Added: 04/24/2006 |
A peculiar feature of the arid environment is some low annual precipitation (0 to 800 millimeters), which is infrequent and irregular. Arid zones are vegetated by drought resistant flora. The arid environment in common insight is a desert. Although the most familiar image of a desert involves hot sand, the Arctic North and Antarctica are also placed among deserts, as they also receive little moisture, generally in the form of snow.
Arid environments are extremely diverse in terms of their land forms, soils, fauna, flora, water balances and human activities. They can be divided into three types of zones: hyper-arid, arid and semi-arid. As a result of this complex characteristics' diversity, no practical definition of arid environments can be derived. However, they have one common feature- a binding element to all arid regions is aridity. Out of the total land area of the world, the hyper-arid zone covers four point two percent; the arid zone comprises fourteen point six percent and the semiarid zone twelve point two percent. Thus, almost one-third of the total area of the globe has attributes of an arid land.
The rainfall in arid climates is occasional, and when it finally occurs, normally it has a form of a thunderstorm. A dry, compact soil and infertile plants cannot absorb such a great amount of water quickly enough to capture the rain. There often comes out a danger of flash floods. Nevertheless, usually streams of water swell for several hours and then dry up again until the next cloudburst.
Contrary to the state of affairs in temperate regions, the rainfall distribution in arid zones varies between summer and winter. For instance, Rabat, Morocco, receives most of the rainfall in winter, while the summer precipitation is very insignificant. On the other hand, Sennar, Sudan, has a long dry season during the winter and a considerable rainfall during the summer months. Although Rabat and Sennar receive about the same amount of the rainfall, the benefit from it varies to a great extend. Winter rains can go through the soil to underground storage, while the summer rains, falling on a hot soil, are lost to the evaporation.
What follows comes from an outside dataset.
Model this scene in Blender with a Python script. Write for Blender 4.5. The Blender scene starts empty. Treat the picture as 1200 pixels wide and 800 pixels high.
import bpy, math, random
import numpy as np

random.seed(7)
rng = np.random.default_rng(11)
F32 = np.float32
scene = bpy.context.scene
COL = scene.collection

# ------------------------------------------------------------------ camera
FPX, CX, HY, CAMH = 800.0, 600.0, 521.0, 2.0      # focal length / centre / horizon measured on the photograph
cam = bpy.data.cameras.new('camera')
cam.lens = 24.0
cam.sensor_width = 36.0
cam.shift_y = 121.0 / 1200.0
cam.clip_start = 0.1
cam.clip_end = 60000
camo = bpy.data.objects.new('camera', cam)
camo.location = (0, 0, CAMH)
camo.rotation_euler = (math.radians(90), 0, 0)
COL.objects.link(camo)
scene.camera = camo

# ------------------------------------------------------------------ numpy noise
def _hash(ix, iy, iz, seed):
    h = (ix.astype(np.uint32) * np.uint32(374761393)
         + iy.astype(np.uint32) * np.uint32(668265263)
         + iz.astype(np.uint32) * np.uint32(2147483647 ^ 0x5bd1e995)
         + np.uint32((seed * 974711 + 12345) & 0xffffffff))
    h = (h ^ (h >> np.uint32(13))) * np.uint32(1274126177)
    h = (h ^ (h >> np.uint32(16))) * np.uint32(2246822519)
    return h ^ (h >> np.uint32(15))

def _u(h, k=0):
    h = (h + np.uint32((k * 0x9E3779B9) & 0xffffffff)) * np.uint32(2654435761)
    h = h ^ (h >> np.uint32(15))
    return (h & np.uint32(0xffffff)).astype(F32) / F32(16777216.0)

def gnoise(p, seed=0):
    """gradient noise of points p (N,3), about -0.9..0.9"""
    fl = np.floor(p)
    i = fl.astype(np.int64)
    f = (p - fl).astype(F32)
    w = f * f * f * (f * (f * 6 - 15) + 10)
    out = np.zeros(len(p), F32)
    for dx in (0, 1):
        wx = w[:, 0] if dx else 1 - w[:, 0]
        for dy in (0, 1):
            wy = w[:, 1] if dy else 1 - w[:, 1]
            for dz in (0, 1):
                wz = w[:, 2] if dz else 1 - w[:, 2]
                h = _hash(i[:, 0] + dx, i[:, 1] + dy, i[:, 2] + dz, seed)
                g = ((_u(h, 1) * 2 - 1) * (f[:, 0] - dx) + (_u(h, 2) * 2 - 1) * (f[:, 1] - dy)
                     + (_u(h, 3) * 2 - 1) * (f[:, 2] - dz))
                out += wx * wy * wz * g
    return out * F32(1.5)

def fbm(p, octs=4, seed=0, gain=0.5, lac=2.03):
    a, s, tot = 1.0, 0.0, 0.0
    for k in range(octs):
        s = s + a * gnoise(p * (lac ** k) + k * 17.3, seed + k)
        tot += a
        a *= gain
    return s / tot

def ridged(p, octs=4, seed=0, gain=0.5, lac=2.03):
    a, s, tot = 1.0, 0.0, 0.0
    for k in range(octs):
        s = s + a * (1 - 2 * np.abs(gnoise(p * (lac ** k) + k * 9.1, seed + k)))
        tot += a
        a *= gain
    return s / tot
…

For the most part, it happens with light showers.
Flora, growing in an arid climate, has learned how to deal with the drought. Some plants, so called non-succulents, can remain dormant (inactive) most of the time, only growing and reproducing, when water is available. They can endure the stress of the waterless environment, since the cycle of activity and inactivity is linked with the availability of water (and sometimes to other factors, like temperature). This way to acclimatize allows these hardy plants to carry on living for years.
Other desert plants have developed different forms of adaptation to severe weather conditions. Ephemeral annuals quickly go through the life cycle from a seed to a seed-producing plant in one year. After having distributed their seeds in a few wet days, following a heavy rainfall, these plants die, and the seeds lie, waiting for the next big rainfall. Succulents can store water in leaves and use it during the drought. The arid zone vegetation is classified as a desert (less than 100 millimeters of precipitation annually), semi desert (100 to 300 millimeters of annual rainfall), low rainfall woodland savanna (300 to 600 millimeters), and evergreen scrub (in excess of 500 millimeters).